Peg Kay
Peg Kay
is President Emeritus of the
Washington Academy of Sciences. She is
currently acting as Executive Director of the Academy.
The Washington Academy of Sciences was incorporated in 1898 as an
affiliation of eight Washington D.C. area scientific societies. The
formation of the Academy culminated a decade of planning under the
leadership of the Philosophical Society of Washington. The founders
included Alexander Graham Bell and Samuel Langley, Secretary of the
Smithsonian Institution. The purpose of the new Academy was to encourage
the advancement of science and “to conduct, endow, or assist
investigation in any department of science”. That purpose guided the
Academy throughout its first 100 years and will continue to be its guide
through the coming century.
From 1987 to
2011, when Peg retired, she was president of Vertech, Inc. a
telecommunications consulting company.
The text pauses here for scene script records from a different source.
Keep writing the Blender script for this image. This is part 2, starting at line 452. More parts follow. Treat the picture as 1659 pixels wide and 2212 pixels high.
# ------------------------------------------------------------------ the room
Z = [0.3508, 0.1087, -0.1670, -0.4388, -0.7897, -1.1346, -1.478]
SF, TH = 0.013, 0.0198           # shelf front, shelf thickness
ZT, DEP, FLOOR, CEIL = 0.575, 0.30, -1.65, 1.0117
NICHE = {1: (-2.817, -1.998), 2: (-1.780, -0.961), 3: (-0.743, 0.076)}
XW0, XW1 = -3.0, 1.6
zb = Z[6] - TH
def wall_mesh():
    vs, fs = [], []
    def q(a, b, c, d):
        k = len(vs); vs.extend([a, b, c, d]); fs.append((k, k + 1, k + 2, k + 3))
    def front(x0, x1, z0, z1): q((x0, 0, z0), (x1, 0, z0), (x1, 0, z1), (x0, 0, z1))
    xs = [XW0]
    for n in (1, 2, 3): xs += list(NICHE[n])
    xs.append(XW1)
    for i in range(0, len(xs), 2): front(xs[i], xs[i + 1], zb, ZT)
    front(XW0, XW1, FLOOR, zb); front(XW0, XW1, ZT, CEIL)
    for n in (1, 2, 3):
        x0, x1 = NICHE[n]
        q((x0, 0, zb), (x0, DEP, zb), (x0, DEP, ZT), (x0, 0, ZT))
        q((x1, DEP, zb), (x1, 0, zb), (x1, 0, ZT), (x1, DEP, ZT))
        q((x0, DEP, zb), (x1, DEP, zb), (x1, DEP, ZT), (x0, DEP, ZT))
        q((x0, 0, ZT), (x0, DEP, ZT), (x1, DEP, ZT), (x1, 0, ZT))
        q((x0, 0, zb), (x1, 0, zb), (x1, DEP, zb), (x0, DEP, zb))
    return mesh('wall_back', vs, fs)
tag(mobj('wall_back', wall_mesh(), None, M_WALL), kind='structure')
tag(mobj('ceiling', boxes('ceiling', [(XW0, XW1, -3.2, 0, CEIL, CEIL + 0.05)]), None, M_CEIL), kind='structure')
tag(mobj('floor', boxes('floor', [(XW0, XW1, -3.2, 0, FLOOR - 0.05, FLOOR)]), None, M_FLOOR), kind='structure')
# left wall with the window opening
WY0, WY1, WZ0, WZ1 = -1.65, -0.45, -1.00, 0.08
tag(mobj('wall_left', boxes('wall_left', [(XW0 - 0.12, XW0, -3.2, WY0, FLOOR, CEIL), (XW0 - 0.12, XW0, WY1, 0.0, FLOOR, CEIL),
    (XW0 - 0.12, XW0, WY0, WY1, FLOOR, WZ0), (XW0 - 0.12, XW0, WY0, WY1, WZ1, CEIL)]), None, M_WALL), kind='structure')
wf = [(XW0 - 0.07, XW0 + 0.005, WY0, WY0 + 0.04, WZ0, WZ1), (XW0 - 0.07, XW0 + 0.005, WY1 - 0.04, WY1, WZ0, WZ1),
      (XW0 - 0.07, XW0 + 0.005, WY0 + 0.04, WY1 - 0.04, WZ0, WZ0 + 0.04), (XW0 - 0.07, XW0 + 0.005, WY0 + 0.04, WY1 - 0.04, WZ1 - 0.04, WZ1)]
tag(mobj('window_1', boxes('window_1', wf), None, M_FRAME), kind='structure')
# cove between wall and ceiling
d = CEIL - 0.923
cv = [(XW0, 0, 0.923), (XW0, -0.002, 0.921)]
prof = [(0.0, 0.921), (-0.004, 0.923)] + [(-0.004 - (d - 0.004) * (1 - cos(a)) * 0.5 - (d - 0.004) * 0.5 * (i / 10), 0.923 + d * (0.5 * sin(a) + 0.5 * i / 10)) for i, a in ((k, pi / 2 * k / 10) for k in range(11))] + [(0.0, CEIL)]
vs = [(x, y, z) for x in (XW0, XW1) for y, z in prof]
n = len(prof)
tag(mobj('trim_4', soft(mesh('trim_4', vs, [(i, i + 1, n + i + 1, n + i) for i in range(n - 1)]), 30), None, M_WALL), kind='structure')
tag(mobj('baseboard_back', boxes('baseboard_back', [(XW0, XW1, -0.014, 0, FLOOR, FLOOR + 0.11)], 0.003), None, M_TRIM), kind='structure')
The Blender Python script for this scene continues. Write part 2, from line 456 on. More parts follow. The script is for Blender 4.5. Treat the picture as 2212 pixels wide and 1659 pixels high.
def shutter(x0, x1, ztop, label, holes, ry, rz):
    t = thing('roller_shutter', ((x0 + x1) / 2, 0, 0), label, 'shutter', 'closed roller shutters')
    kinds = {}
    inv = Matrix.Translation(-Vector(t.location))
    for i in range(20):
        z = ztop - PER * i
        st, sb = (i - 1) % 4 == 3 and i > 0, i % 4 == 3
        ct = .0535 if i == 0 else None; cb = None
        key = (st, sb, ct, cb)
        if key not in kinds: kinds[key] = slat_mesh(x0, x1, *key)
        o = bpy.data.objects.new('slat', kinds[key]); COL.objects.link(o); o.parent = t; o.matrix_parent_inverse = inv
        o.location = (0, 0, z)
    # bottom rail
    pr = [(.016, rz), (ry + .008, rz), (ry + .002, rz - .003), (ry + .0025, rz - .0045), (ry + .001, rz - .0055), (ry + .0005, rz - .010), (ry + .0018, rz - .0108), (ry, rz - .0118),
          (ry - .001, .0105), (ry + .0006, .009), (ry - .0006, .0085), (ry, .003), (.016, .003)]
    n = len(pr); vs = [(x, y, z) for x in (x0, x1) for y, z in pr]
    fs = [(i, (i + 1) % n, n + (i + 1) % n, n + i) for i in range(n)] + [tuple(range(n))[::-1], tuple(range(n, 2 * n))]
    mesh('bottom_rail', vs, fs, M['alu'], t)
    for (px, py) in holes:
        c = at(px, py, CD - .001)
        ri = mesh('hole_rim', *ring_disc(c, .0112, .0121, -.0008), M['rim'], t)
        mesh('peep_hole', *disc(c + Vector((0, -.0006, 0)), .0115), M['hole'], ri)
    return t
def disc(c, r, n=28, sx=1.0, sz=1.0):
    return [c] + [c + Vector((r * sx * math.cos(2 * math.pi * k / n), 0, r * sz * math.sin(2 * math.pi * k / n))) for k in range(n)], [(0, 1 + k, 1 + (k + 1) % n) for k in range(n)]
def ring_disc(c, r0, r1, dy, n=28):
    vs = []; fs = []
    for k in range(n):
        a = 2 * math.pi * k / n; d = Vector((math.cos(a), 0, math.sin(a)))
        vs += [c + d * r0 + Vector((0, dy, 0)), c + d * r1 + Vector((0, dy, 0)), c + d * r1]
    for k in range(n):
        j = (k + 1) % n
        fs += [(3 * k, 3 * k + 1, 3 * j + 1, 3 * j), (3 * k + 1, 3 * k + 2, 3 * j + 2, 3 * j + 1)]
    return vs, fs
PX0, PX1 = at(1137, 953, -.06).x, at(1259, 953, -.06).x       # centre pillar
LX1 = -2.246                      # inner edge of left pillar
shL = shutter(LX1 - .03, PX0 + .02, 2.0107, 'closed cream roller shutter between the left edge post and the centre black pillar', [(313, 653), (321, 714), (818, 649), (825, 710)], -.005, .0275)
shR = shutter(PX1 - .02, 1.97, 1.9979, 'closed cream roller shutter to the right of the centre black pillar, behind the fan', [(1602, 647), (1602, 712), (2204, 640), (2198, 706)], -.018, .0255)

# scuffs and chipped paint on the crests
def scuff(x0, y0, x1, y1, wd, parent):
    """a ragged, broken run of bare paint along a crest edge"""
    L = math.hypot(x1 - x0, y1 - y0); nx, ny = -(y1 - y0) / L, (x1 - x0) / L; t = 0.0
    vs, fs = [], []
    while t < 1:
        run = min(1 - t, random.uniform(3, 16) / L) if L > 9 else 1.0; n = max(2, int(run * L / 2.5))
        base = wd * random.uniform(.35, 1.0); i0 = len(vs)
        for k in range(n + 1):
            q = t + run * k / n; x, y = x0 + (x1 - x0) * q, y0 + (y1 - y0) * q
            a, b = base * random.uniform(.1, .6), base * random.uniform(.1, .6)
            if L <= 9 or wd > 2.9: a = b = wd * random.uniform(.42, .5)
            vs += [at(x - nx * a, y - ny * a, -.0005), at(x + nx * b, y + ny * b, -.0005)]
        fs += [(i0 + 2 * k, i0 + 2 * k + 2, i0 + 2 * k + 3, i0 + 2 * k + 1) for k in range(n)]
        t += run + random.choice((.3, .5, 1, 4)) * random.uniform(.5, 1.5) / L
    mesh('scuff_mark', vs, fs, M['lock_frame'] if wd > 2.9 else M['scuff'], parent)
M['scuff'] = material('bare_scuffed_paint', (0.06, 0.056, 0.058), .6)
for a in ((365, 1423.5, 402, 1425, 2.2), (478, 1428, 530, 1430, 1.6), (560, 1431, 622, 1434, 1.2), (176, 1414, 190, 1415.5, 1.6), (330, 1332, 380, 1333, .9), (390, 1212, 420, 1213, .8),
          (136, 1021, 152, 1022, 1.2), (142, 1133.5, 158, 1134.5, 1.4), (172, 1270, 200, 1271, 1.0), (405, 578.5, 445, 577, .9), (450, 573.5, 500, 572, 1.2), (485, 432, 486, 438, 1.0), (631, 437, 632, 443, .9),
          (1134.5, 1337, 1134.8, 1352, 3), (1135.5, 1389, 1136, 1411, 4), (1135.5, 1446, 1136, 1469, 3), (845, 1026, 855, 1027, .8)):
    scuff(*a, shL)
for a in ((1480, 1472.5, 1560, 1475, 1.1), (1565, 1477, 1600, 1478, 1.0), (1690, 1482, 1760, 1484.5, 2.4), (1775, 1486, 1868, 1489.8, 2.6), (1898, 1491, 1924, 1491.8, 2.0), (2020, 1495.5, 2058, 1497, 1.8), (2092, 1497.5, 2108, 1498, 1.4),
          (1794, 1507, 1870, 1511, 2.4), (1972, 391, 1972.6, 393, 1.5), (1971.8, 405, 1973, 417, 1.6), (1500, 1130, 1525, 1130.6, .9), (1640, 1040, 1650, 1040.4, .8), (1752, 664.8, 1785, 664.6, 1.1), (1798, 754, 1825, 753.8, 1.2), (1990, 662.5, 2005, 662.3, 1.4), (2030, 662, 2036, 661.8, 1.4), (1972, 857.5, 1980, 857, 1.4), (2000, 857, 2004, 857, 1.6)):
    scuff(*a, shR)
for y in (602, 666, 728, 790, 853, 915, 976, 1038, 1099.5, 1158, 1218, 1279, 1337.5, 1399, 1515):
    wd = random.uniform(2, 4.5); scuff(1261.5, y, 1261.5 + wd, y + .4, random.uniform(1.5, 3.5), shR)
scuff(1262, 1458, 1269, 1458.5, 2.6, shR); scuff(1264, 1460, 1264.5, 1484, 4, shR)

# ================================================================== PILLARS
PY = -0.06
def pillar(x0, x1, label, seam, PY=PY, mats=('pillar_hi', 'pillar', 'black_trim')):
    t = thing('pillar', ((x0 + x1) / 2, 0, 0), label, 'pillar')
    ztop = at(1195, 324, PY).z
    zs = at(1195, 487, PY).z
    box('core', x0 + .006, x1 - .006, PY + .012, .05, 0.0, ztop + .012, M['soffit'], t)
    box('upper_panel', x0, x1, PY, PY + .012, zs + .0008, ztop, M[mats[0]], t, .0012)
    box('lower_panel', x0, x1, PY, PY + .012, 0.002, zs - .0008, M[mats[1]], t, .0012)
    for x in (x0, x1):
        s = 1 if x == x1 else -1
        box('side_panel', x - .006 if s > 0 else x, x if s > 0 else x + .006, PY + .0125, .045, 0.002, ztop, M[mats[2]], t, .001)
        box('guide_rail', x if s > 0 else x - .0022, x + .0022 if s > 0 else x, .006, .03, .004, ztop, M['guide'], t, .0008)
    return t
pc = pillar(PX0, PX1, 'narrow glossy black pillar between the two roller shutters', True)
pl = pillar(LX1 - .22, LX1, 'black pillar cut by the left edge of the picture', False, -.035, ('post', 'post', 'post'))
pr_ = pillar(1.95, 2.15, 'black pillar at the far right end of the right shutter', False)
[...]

Earlier, she was Chief, Program
Development for the Institute for Computer Sciences and
Technology/National Bureau of Standards.
She has been the
recipient of a
number of awards. While at the Institute of Computer Sciences and
Technology, she received the Federal Laboratory Consortium Award for
Excellence in Technology Transfer and a U.S. Department of Commerce
Science and Technology Fellowship; she earned the Broadcast Industry
Silver Anniversary Broadcast Preceptor Award for work done when she was
a research associate at the Cable Television Information Center/Urban
Institute; she was a Fellow-in-Residence at the Office of
Telecommunications Policy/Executive Office of the
President.
Peg is the coauthor of a textbook on public management,
Government
Oversight and Evaluability Assessment, and is about to publish
(2012)
her
first mystery novel which will be titled Me Tarzan, You Dead.